Adiga's Stories From India

Like an Asian sister city to Sherwood Anderson's Winesburg, Ohio, the fictitious town of Kittur, India, is full of anguished souls trying to find their place in the world. They fight, love and struggle their way through the overlapping stories in Between the Assassinations, the nimble new work from Aravind Adiga, the Indian writer who won Britain's Man Booker Prize last year for his savage first novel, The White Tiger. With his latest book, Adiga, 34, strengthens the brash voice that echoed through his debut. A graduate of Columbia and Oxford who grew up in the town of Mangalore (the model for Kittur), he is an insider with an outsider's probing eye, taking the country to task for its shortcomings—corruption, cronyism, inequality, indifference—while pulling for its success.

Assassinations is a precursor to Tiger, which tells the modern-day story of a wily lower-caste chauffeur who gets rich through corruption and violence. The new book covers the period between the assassination of Prime Minister Indira Gandhi in 1984, when, as Adiga explained in a phone interview, "old India should have come to an end," and that of her son Rajiv in 1991, when the country's economy finally began to blossom.
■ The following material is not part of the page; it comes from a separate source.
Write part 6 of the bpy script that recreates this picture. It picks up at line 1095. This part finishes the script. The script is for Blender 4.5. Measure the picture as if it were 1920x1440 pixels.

Unlike Balram Halwai, the savvy narrator of Tiger, the characters in these stories are paralyzed by their powerlessness. "In the India of The White Tiger, if you break the rules, you can get what you want," says Adiga. "But in Between the Assassinations there is no breaking the rules." In one story, a Muslim factory owner feels terrible that the seamstresses he employs are going blind, but he won't shutter the factory.

As literature, Between the Assassinations feels slighter than The White Tiger. But as a portrait of India, it's far richer and more nuanced, encompassing the perspectives of Muslims, Hindus and Christians; rich and poor; young and old; upper caste and lower. Adiga, a journalist, believes that multiplicity of viewpoints has been missing from contemporary Indian fiction, as well as from the national discourse. "The most patriotic thing a creative artist can do is challenge people to see their country as it is," he says. Indians may not always like what Adiga has to say, but their future depends on his freedom to keep saying it.